Después de dejar Myanmar, me dirigí a Bangladesh, donde primero rendí homenaje a los mártires de la lucha por la independencia y al «Padre de la Nación». La población de Bangladesh es en gran parte de religión musulmana y por tanto, mi visita —sobre las huellas de aquel beato Pablo VI y de san Juan Pablo II— marcó otro paso en favor del respeto y del diálogo entre el cristianismo y el islam.
A las autoridades del país recordé que la Santa Sede ha sostenido desde el inicio la voluntad del pueblo bangladesí de constituirse como nación independiente, como también la exigencia de que en ella se ha tutelado siempre la libertad religiosa.

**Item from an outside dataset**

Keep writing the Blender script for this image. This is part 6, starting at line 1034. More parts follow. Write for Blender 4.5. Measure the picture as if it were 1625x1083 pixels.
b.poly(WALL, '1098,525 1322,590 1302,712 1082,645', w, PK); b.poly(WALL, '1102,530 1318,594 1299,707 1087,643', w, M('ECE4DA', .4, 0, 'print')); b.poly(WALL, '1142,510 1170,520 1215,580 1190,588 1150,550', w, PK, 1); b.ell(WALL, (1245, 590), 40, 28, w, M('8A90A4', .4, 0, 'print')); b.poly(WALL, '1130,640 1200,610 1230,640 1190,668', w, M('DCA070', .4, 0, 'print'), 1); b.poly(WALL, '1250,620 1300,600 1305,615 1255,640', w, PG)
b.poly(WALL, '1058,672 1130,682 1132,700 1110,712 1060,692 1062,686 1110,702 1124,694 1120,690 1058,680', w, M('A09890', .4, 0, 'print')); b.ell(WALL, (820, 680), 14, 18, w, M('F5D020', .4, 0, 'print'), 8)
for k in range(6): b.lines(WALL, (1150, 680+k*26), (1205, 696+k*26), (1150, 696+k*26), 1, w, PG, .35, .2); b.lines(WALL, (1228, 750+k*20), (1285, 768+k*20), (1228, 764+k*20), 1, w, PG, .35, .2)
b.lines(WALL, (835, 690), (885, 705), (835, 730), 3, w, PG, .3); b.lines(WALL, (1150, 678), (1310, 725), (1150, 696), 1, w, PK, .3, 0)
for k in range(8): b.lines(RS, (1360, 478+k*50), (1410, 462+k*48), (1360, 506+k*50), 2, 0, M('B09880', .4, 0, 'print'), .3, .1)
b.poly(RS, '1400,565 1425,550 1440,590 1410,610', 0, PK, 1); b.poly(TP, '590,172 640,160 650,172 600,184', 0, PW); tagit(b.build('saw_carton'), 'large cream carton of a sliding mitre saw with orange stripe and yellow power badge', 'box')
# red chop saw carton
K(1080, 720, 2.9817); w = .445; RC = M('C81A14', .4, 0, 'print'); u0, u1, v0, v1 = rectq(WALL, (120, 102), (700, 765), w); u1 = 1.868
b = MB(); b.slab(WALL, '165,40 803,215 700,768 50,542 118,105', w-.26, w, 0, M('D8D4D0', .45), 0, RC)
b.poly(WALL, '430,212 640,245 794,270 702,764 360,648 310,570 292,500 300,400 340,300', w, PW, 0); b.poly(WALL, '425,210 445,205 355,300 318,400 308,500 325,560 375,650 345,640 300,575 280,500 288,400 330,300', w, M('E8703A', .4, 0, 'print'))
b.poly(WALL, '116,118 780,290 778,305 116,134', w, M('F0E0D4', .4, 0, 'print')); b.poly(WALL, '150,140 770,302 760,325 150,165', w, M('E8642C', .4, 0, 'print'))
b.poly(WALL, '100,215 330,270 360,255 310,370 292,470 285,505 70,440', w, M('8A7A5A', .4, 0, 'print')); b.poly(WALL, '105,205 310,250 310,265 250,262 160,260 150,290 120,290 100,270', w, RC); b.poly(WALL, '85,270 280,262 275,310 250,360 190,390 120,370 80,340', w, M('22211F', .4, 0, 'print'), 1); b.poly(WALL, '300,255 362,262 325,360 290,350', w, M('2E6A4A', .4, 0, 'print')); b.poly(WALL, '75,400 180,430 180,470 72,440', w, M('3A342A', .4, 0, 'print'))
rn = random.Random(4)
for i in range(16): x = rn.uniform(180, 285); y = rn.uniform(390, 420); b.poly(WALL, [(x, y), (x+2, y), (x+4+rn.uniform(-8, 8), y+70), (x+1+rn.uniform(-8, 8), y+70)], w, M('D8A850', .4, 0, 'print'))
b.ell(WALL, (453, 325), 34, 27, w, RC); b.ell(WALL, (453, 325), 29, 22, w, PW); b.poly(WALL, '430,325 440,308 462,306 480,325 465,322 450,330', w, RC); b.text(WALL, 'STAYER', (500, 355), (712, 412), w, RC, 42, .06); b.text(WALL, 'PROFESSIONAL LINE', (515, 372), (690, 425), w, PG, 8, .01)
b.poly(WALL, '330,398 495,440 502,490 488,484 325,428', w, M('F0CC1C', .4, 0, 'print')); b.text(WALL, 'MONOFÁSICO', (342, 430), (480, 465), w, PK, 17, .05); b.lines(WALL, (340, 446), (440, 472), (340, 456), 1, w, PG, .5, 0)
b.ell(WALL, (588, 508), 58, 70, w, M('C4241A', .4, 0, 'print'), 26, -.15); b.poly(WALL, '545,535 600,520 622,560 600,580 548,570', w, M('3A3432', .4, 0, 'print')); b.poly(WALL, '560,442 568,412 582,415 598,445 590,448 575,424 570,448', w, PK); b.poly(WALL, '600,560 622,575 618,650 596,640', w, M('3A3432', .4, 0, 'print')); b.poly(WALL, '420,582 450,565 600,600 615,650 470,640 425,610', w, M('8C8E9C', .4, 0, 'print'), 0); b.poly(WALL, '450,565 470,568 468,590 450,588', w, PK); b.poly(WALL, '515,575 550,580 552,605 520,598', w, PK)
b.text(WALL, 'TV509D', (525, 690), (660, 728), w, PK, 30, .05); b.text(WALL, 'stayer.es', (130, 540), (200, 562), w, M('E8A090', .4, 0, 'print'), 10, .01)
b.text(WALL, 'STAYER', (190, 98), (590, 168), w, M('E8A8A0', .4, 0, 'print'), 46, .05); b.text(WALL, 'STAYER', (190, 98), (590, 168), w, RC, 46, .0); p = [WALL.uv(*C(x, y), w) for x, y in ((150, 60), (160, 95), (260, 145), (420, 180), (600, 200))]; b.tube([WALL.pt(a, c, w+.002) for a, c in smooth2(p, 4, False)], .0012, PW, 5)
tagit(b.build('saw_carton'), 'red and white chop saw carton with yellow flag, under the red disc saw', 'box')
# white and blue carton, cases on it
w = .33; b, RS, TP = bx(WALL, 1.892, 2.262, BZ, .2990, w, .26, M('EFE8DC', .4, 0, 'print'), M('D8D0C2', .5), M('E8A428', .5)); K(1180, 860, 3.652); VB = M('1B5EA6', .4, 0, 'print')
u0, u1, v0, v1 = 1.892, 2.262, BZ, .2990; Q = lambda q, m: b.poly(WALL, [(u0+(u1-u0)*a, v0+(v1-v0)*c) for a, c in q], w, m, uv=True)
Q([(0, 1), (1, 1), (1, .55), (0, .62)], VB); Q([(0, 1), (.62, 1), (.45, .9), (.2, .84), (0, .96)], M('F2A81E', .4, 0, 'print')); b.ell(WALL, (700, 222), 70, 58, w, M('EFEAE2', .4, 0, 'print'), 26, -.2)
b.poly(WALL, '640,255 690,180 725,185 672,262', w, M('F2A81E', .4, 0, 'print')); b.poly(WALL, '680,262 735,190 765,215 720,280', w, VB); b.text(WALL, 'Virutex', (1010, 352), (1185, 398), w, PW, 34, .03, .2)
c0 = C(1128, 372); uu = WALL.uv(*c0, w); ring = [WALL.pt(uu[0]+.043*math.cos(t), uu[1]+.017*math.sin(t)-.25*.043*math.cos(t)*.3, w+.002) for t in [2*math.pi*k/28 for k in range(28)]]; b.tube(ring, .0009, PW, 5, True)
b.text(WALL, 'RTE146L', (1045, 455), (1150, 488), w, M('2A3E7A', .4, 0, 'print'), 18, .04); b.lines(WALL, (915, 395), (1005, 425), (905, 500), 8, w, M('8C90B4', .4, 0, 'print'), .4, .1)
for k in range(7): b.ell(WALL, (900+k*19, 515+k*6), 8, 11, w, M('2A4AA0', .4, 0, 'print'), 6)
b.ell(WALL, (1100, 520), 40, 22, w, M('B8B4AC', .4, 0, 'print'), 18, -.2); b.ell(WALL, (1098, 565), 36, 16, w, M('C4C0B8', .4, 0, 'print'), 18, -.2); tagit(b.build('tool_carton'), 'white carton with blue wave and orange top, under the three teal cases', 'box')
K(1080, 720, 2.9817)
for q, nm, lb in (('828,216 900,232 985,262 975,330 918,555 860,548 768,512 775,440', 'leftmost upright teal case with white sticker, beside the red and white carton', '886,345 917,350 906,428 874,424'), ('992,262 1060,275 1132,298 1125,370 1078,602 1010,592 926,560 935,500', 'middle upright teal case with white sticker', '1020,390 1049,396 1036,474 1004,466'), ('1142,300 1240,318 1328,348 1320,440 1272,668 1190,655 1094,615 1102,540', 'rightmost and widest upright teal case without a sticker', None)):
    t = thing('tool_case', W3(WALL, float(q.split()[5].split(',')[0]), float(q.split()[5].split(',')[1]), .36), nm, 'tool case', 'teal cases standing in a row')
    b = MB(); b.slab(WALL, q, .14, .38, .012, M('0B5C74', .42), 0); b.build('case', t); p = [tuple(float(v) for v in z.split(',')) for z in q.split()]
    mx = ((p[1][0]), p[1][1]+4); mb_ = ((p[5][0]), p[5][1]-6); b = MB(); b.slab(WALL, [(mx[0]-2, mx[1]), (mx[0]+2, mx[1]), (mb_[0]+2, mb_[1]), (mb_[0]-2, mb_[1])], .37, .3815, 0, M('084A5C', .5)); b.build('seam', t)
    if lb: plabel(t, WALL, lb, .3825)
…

En particular, quise expresar solidaridad con Bangladesh en su compromiso de socorrer a los refugiados rohingya que acuden en masa a su territorio, donde la densidad de población está ya entre las más altas del mundo.
La misa celebrada en un histórico parque de Dhaka se enriqueció con la ordenación de dieciséis sacerdotes y este fue uno de los eventos más significativos y alegres del viaje. De hecho, tanto en Bangladesh como en Myanmar y en los demás países del sudeste asiático, gracias a Dios no faltan las vocaciones, señal de comunidades vivas, donde resuena la voz del Señor que llama a seguirlo. Compartí esta alegría con los obispos de Bangladesh y les alenté en su generoso trabajo por las familias, por los pobres, por la educación, por el diálogo y la paz social. Y compartí esta alegría con muchos sacerdotes, consagrados del país y también con seminaristas, novicias y novicios, en los que vi el germen de la Iglesia en aquella tierra.

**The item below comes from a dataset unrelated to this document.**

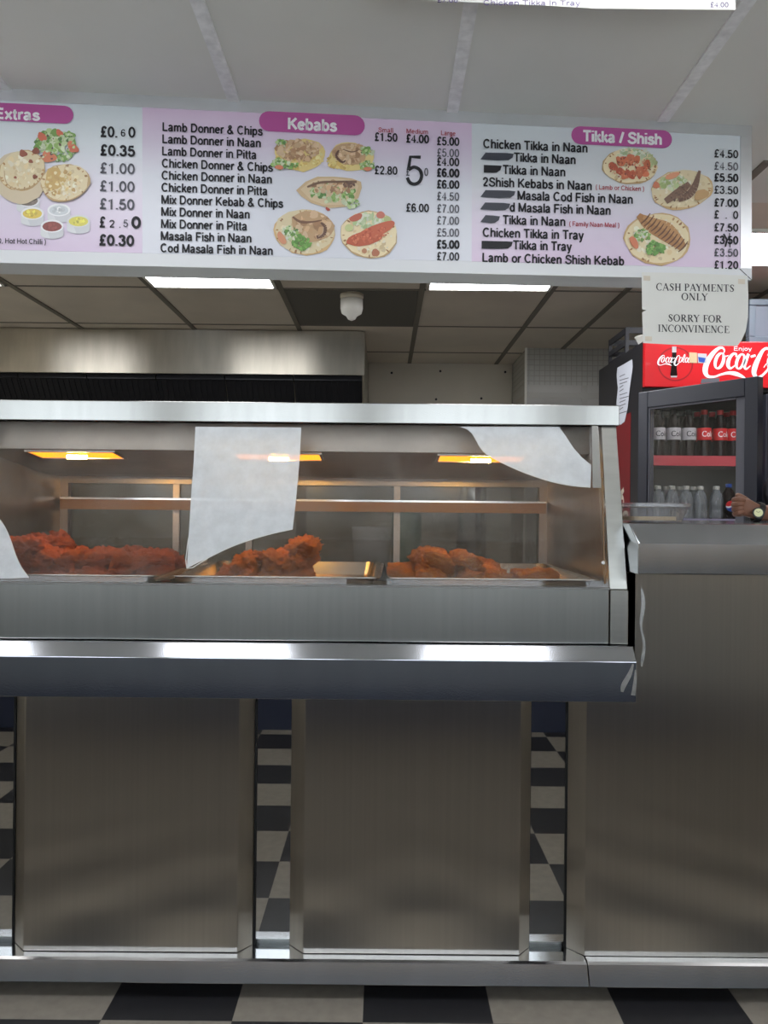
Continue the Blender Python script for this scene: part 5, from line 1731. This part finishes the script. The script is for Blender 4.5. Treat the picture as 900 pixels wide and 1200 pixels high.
# watch
wc = H(888, 600.5)
ax = (H(893, 602) - H(883, 598.5)).normalized()
u_ = Vector((0, -1, 0))
v_ = ax.cross(u_).normalized()
wt = thing('wristwatch', 'black wristwatch with a cream dial on the resting wrist', 'watch', wc)
s = MB()
ring = []
for (o_, r_) in ((-.0085, .0), (-.0085, .003), (.0085, .003), (.0085, .0)):
    ring.append([wc + ax * o_ + u_ * math.cos(2 * PI * k_ / 28) * (.0262 + r_) + v_ * math.sin(2 * PI * k_ / 28) * (.0300 + r_) for k_ in range(28)])
s.loft(ring, False, False)
s.build('strap', M['strap'], wt, smooth=False)
fdir = (u_ * .93 - ax * .30).normalized()
c0 = H(883.5, 601) + Vector((0, -.0265, 0))
MB().tube([c0, c0 + fdir * .007], .0165, 28).build('watch_case', M['strap'], wt)
MB().tube([c0 + fdir * .006, c0 + fdir * .0078], .0128, 28).build('dial', M['dial'], wt)
hm = MB()
e1 = fdir.cross(Vector((0, 0, 1))).normalized()
e2 = e1.cross(fdir)
for ang, l in ((.6, .009), (2.4, .006)):
    hm.tube([c0 + fdir * .0082, c0 + fdir * .0082 + (e1 * math.cos(ang) + e2 * math.sin(ang)) * l], .0005, 5)
hm.build('watch_hand', M['ink'], wt)
# clothes and hair
cl = {'pelvis': ((PX, PY, .90), .165), 'belly': ((PX, PY, 1.12), .172), 'chest': ((PX, PY - .01, 1.34), .185), 'neck0': ((PX, PY, 1.465), .095), 'shR': ((PX - .20, PY - .02, 1.41), .088), 'eR': ((1.535, 2.72, 1.352), .066), 'shL': ((PX + .20, PY - .02, 1.41), .088), 'eL': ((PX + .268, PY + .012, 1.22), .07)}
skin_obj('shirt', cl, [('pelvis', 'belly'), ('belly', 'chest'), ('chest', 'neck0'), ('chest', 'shR'), ('shR', 'eR'), ('chest', 'shL'), ('shL', 'eL')], M['shirt'], per, 2)
cl = {'p': ((PX, PY, .97), (.16, .12)), 'hR': ((PX - .09, PY, .84), (.105, .105)), 'kR': ((PX - .1, PY, .5), (.078, .078)), 'aR': ((PX - .1, PY + .03, .1), (.062, .062)), 'hL': ((PX + .09, PY, .84), (.105, .105)), 'kL': ((PX + .1, PY, .5), (.078, .078)), 'aL': ((PX + .1, PY + .03, .1), (.062, .062))}
skin_obj('trousers', cl, [('p', 'hR'), ('hR', 'kR'), ('kR', 'aR'), ('p', 'hL'), ('hL', 'kL'), ('kL', 'aL')], M['trouser'], per, 2)
cl = {'a': ((PX, PY + .05, 1.66), .095), 'b': ((PX, PY + .035, 1.76), .135), 'c': ((PX, PY + .005, 1.835), .12)}
skin_obj('hair', cl, [('a', 'b'), ('b', 'c')], M['hair'], per, 2)
for sx in (-1, 1):
    fm = MB()
    fm.lathe([(.001, 1.686), (.010, 1.690), (.013, 1.697), (.010, 1.704), (.001, 1.708)], PX + sx * .032, PY - .108, 12)
    fm.build('eye', M['ink'], per, smooth=True)
    fm = MB()
    fm.loft([[(PX + sx * (.086 + .012 * k), PY - .01 + .018 * (1 - .3 * k) * math.cos(a_ * PI / 6), 1.685 + .032 * (1 - .3 * k) * math.sin(a_ * PI / 6)) for a_ in range(12)] for k in (0, 1)])
    fm.build('ear', M['skin'], per, smooth=True)
nm = {'a': ((PX, PY - .105, 1.70), .012), 'b': ((PX, PY - .13, 1.665), .018)}
skin_obj('nose', nm, [('a', 'b')], M['skin'], per, 2)
ms = MB()
ms.tube([(PX - .024, PY - .102, 1.630), (PX, PY - .112, 1.628), (PX + .024, PY - .102, 1.630)], [.003, .006, .003], 8)
ms.build('mouth', mat('lips', (120, 66, 58), .5), per, smooth=True)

En Dhaka vivimos un momento fuerte de diálogo interreligioso y ecuménico, que me dio la oportunidad de subrayar la apertura del corazón como base de la cultura del encuentro, de la armonía y de la paz. Además visité la «Casa Madre Teresa», donde la santa se alojaba cuando se encontraba en esa ciudad y que acoge a muchísimos huérfanos y personas con discapacidad. Allí, según su carisma, las hermanas viven cada día la oración de adoración y el servicio a Cristo pobre y sufriente. Y nunca, nunca falta en sus labios una sonrisa: hermanas que rezan tanto, que sirven a los sufrientes y continuamente con una sonrisa. Es un hermoso testimonio. Agradezco tanto a estas hermanitas.
El último evento fue con los jóvenes bangladesíes, rico de testimonios, cantos y danzas. ¡Pero qué bien bailan estos bangladesíes! ¡Saben bailar bien! Una fiesta que manifestó la alegría del Evangelio acogido por esa cultura; una alegría enriquecida por los sacrificios de tantos misioneros, de tantos catequistas y padres cristianos. En el encuentro estuvieron presentes también jóvenes musulmanes y de otras religiones: una señal de esperanza para Bangladesh, para Asia y para el mundo entero. Gracias.